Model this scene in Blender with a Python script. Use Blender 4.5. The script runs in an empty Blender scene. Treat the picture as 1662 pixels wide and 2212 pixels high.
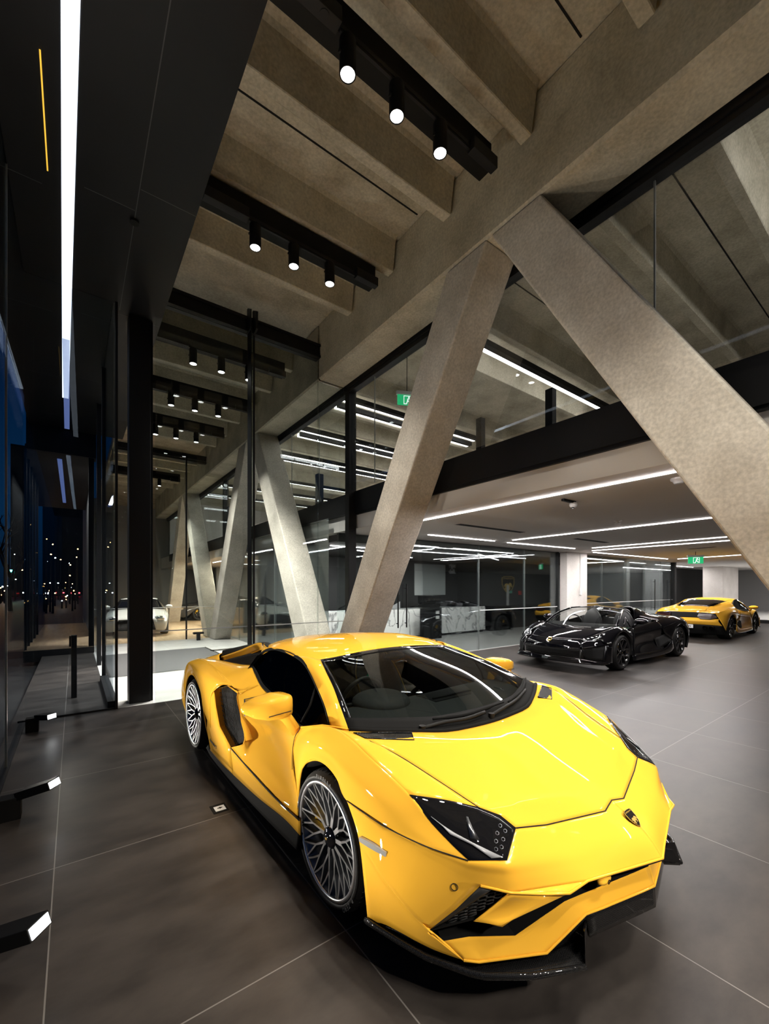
import bpy, bmesh, math, random
from mathutils import Vector, Matrix
random.seed(7)
scene = bpy.context.scene
COL = scene.collection
PI = math.pi

# ------------------------------------------------------------------ objects
def tag(o, label=None, cat=None, group=None, kind=None):
    if label: o['label'] = label
    if cat: o['category'] = cat
    if group: o['group'] = group
    if kind: o['kind'] = kind
    return o

def thing(name, label, cat, loc=(0, 0, 0), rotz=0.0, group=None):
    o = bpy.data.objects.new(name, None)
    o.empty_display_size = 0.1
    COL.objects.link(o)
    o.location = loc
    o.rotation_euler = (0, 0, rotz)
    return tag(o, label, cat, group)

class MB:
    """collects faces of one mesh"""
    def __init__(s): s.v = []; s.f = []; s.sm = []
    def add(s, vs, fs, smooth=False, M=None):
        b = len(s.v)
        for p in vs:
            p = Vector(p)
            if M is not None: p = M @ p
            s.v.append(tuple(p))
        for f in fs:
            s.f.append(tuple(i + b for i in f)); s.sm.append(smooth)
        return s
    def box(s, x0, x1, y0, y1, z0, z1, M=None):
        vs = [(x0,y0,z0),(x1,y0,z0),(x1,y1,z0),(x0,y1,z0),(x0,y0,z1),(x1,y0,z1),(x1,y1,z1),(x0,y1,z1)]
        fs = [(3,2,1,0),(4,5,6,7),(0,1,5,4),(1,2,6,5),(2,3,7,6),(3,0,4,7)]
        return s.add(vs, fs, False, M)
    def prism(s, poly, axis, a, b, M=None):
        """poly: 2D points; axis 'x','y','z' extruded from a to b"""
        def P(p, h):
            if axis == 'x': return (h, p[0], p[1])
            if axis == 'y': return (p[0], h, p[1])
            return (p[0], p[1], h)
        n = len(poly)
        vs = [P(p, a) for p in poly] + [P(p, b) for p in poly]
        fs = [tuple(range(n-1, -1, -1)), tuple(range(n, 2*n))]
        for i in range(n):
            j = (i+1) % n
            fs.append((i, j, n+j, n+i))
        return s.add(vs, fs, False, M)
    def cyl(s, p0, p1, r0, r1=None, n=20, caps=True, smooth=True):
        if r1 is None: r1 = r0
        p0 = Vector(p0); p1 = Vector(p1)
        d = (p1-p0).normalized()
        u = d.orthogonal().normalized(); w = d.cross(u)
        vs = []
        for p, r in ((p0, r0), (p1, r1)):
            for i in range(n):
                a = 2*PI*i/n
                vs.append(p + r*(math.cos(a)*u + math.sin(a)*w))
        fs = [(i, (i+1) % n, n+(i+1) % n, n+i) for i in range(n)]
        s.add(vs, fs, smooth)
        if caps:
            s.add(vs[:n], [tuple(range(n-1, -1, -1))]); s.add(vs[n:], [tuple(range(n))])
        return s
    def tube(s, pts, r, n=8, closed=False, caps=True, flat=None):
        """tube along polyline; r may be list"""
        pts = [Vector(p) for p in pts]
        m = len(pts)
        rs = r if isinstance(r, (list, tuple)) else [r]*m
        prev = None; rings = []
        for i, p in enumerate(pts):
            if closed: d = pts[(i+1) % m]-pts[i-1]
            elif i == 0: d = pts[1]-pts[0]
            elif i == m-1: d = pts[-1]-pts[-2]
            else: d = pts[i+1]-pts[i-1]
            d.normalize()
            if prev is None: u = d.orthogonal().normalized()
            else:
                u = prev-d*prev.dot(d)
                u = u.normalized() if u.length > 1e-6 else d.orthogonal().normalized()
            prev = u
            w = d.cross(u)
            rings.append([p+rs[i]*(math.cos(2*PI*k/n)*u+math.sin(2*PI*k/n)*w) for k in range(n)])
        vs = [q for ring in rings for q in ring]
        fs = []
        for i in range(m if closed else m-1):
            j = (i+1) % m
            for k in range(n):
                fs.append((i*n+k, i*n+(k+1) % n, j*n+(k+1) % n, j*n+k))
        if caps and not closed:
            fs.append(tuple(range(n-1, -1, -1))); fs.append(tuple((m-1)*n+k for k in range(n)))
        return s.add(vs, fs, True)
    def lathe(s, prof, n=48, axis='z', M=None, closed=False):
        """prof: (r, h) list revolved about axis"""
        vs = []
        for r, h in prof:
            for i in range(n):
                a = 2*PI*i/n
                c, q = r*math.cos(a), r*math.sin(a)
                vs.append((c, q, h) if axis == 'z' else ((c, h, q) if axis == 'y' else (h, c, q)))
        fs = []
        m = len(prof)
        for i in range(m if closed else m-1):
            j = (i+1) % m
            for k in range(n):
                fs.append((i*n+k, i*n+(k+1) % n, j*n+(k+1) % n, j*n+k))
        return s.add(vs, fs, True, M)
    def grid(s, G, smooth=True, flip=False):
        nu = len(G); nv = len(G[0])
        vs = [p for row in G for p in row]
        fs = []
        for i in range(nu-1):
            for j in range(nv-1):
                q = (i*nv+j, i*nv+j+1, (i+1)*nv+j+1, (i+1)*nv+j)
                fs.append(tuple(reversed(q)) if flip else q)
        return s.add(vs, fs, smooth)
    def ell(s, c, r, nu=20, nv=12, M=None):
        prof = []
        vs = []; fs = []
        for i in range(nv+1):
            t = PI*i/nv
            for k in range(nu):
                a = 2*PI*k/nu
                vs.append((c[0]+r[0]*math.sin(t)*math.cos(a), c[1]+r[1]*math.sin(t)*math.sin(a), c[2]+r[2]*math.cos(t)))
        for i in range(nv):
            for k in range(nu):
                fs.append((i*nu+k, (i+1)*nu+k, (i+1)*nu+(k+1) % nu, i*nu+(k+1) % nu))
        return s.add(vs, fs, True, M)
    def mesh(s, name):
        me = bpy.data.meshes.new(name)
        me.from_pydata(s.v, [], s.f)
        me.polygons.foreach_set('use_smooth', s.sm)
        me.update()
        return me
    def build(s, name, mat, parent=None, label=None, cat=None, group=None, kind=None, weld=False, recalc=False):
        me = s.mesh(name)
        if weld or recalc:
            bm = bmesh.new(); bm.from_mesh(me)
            if weld: bmesh.ops.remove_doubles(bm, verts=bm.verts, dist=1e-4)
            if recalc: bmesh.ops.recalc_face_normals(bm, faces=bm.faces)
            bm.to_mesh(me); bm.free()
        if mat: me.materials.append(mat)
        o = bpy.data.objects.new(name, me)
        COL.objects.link(o)
        if parent: o.parent = parent
        return tag(o, label, cat, group, kind)

def bevel(o, w=0.006, seg=2):
    m = o.modifiers.new('bevel', 'BEVEL'); m.width = w; m.segments = seg; m.limit_method = 'ANGLE'; m.angle_limit = math.radians(40)
    return o

def text_mesh(txt, size, depth, name, mat, parent=None, M=None, align='CENTER', bold=0.0, shear=0.0, space=1.0):
    cu = bpy.data.curves.new(name+'_c', 'FONT')
    cu.body = txt; cu.size = size; cu.extrude = depth; cu.align_x = align; cu.align_y = 'CENTER'
    cu.offset = bold; cu.shear = shear; cu.space_character = space; cu.resolution_u = 3
    to = bpy.data.objects.new(name+'_t', cu)
    COL.objects.link(to)
    bpy.context.view_layer.update()
    dg = bpy.context.evaluated_depsgraph_get()
    me = bpy.data.meshes.new_from_object(to.evaluated_get(dg))
    bpy.data.objects.remove(to); 
    if M is not None: me.transform(M)
    me.materials.clear(); me.materials.append(mat)
    o = bpy.data.objects.new(name, me)
    COL.objects.link(o)
    if parent: o.parent = parent
    return o

def copy_tree(o, parent=None):
    c = o.copy(); COL.objects.link(c)
    if parent: c.parent = parent
    for ch in list(o.children): copy_tree(ch, c)
    return c

# ------------------------------------------------------------------ curves and surfaces
def cr(p0, p1, p2, p3, t):
    return 0.5*((2*p1)+(-p0+p2)*t+(2*p0-5*p1+4*p2-p3)*t*t+(-p0+3*p1-3*p2+p3)*t**3)

def curve(pts, n, smooth=True):
    """n+1 samples, uniform in control parameter"""
    P = [Vector(p) for p in pts]
    m = len(P)-1
    out = []
    for i in range(n+1):
        x = m*i/n
        k = min(int(x), m-1); t = x-k
        if smooth and m > 1:
            a = P[k-1] if k > 0 else 2*P[0]-P[1]
            d = P[k+2] if k+2 <= m else 2*P[m]-P[m-1]
            out.append(cr(a, P[k], P[k+1], d, t))
        else:
            out.append(P[k].lerp(P[k+1], t))
    return out

def resample(pts, n):
    L = [0.0]
    for a, b in zip(pts, pts[1:]): L.append(L[-1]+(b-a).length)
    out = []; k = 0
    for i in range(n+1):
        x = L[-1]*i/n
        while k < len(pts)-2 and L[k+1] < x: k += 1
        d = L[k+1]-L[k]
        out.append(pts[k].lerp(pts[k+1], 0 if d < 1e-9 else min(1, max(0, (x-L[k])/d))))
    return out

def loft(G, su=6, sv=6, lin_u=False, lin_v=False):
    """G[i][j] control points -> dense grid; rows i use u, columns j use v"""
    rows = [curve(r, (len(r)-1)*sv, not lin_v) for r in G]
    out = []
    cols = list(zip(*rows))
    cols2 = [curve(c, (len(c)-1)*su, not lin_u) for c in cols]
    return [list(r) for r in zip(*cols2)]

def coons(c0, c1, d0, d1, bulge=0.0, bdir=None):
    """c0,c1 sampled u (n+1) ; d0,d1 sampled v (m+1)"""
    n = len(c0)-1; m = len(d0)-1
    G = []
    for j in range(m+1):
        v = j/m; row = []
        for i in range(n+1):
            u = i/n
            p = (1-v)*c0[i]+v*c1[i]+(1-u)*d0[j]+u*d1[j] \
                - ((1-u)*(1-v)*c0[0]+u*(1-v)*c0[n]+(1-u)*v*c1[0]+u*v*c1[n])
            if bulge:
                p = p+Vector(bdir)*(bulge*16*u*(1-u)*v*(1-v))
            row.append(p)
        G.append(row)
    return G
# ------------------------------------------------------------------ materials
def nodes(name):
    m = bpy.data.materials.new(name); m.use_nodes = True
    nt = m.node_tree
    b = nt.nodes.get('Principled BSDF')
    return m, nt, b

def setp(b, **k):
    names = {'base': 'Base Color', 'rough': 'Roughness', 'metal': 'Metallic', 'spec': 'Specular IOR Level', 'coat': 'Coat Weight',
             'coatr': 'Coat Roughness', 'emit': 'Emission Color', 'emits': 'Emission Strength', 'trans': 'Transmission Weight', 'alpha': 'Alpha', 'ior': 'IOR'}
    for q, v in k.items():
        s = b.inputs[names[q]]
        if q in ('base', 'emit'): v = (v[0], v[1], v[2], 1)
        s.default_value = v

def plain(name, base, rough=0.5, metal=0.0, **k):
    m, nt, b = nodes(name)
    setp(b, base=base, rough=rough, metal=metal, **k)
    return m

def emis(name, col, s):
    m, nt, b = nodes(name)
    setp(b, base=(0.02, 0.02, 0.02), emit=col, emits=s)
    return m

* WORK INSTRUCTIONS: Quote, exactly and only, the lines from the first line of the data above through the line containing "return tag(o, label, cat, group)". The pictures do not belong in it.

* RIGHT ANSWER:
Model this scene in Blender with a Python script. Use Blender 4.5. The script runs in an empty Blender scene. Treat the picture as 1662 pixels wide and 2212 pixels high.
import bpy, bmesh, math, random
from mathutils import Vector, Matrix
random.seed(7)
scene = bpy.context.scene
COL = scene.collection
PI = math.pi

# ------------------------------------------------------------------ objects
def tag(o, label=None, cat=None, group=None, kind=None):
    if label: o['label'] = label
    if cat: o['category'] = cat
    if group: o['group'] = group
    if kind: o['kind'] = kind
    return o

def thing(name, label, cat, loc=(0, 0, 0), rotz=0.0, group=None):
    o = bpy.data.objects.new(name, None)
    o.empty_display_size = 0.1
    COL.objects.link(o)
    o.location = loc
    o.rotation_euler = (0, 0, rotz)
    return tag(o, label, cat, group)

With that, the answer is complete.